Según Haruki Murakami, autor de The Guardian, galardonado con el premio Franz Kafka, entre otros, y candidato al Nobel de Literatura en repetidas ocasiones, “escribir una novela es enfrentarse a escarpadas montañas y escalar paredes de roca para, tras una larga y encarnizada lucha, alcanzar la cima. Superarse a uno mismo o perder: no hay más opciones”.

Respalda, pues, alguien tan cualificado como Murakami mi teoría de la lucha. En realidad, según mi criterio, se trata de una doble lucha. De un lado, la lucha por intentar dominar la trayectoria del texto, labor, en ocasiones, muy complicada; y por otro lado, la que se mantiene con tu inconsciente, que trata de que expongas tus más profundos y oscuros sentimientos en el papel, y tu consciente que, si bien sabe que acabará doblegándose, intenta no sacar demasiados muertos de debajo de la alfombra, matizando con lenguaje literario la descarnada realidad que pugna por salir. En estas ocasiones, no es lo que dices, sino cómo lo dices, lo que te conducirá al resultado final.
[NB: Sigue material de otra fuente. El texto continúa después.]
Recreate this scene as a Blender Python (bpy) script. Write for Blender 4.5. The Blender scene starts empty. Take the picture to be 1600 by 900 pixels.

Así, pues, para que esta lucha tenga sentido, solo puede haber un ganador: el texto, y secundariamente, el lector. El autor termina, en muchos casos, extenuado, desnudo y solo, tras recorrer caminos de perdición por lugares que, en su mayoría, le eran desconocidos, aunque estuvieran en él. Descubriendo que todos llevamos dentro más de lo que podemos admitir y abriendo puertas que, quizá, hubieran debido permanecer cerradas.

Esto es lo que convierte la lectura en algo apasionante. El escritor entrega las palabras domadas, para que el lector, al contrario de lo que muchas veces le ha ocurrido a él, no se haga daño. Para que diseccione la obra y vea su interior, como se admira cualquier otra obra de arte, buscando qué nos transmite.

Así, pues, lean. Alguien abrió su corazón y su alma para que pudieran hacerlo. No menosprecien ese privilegio.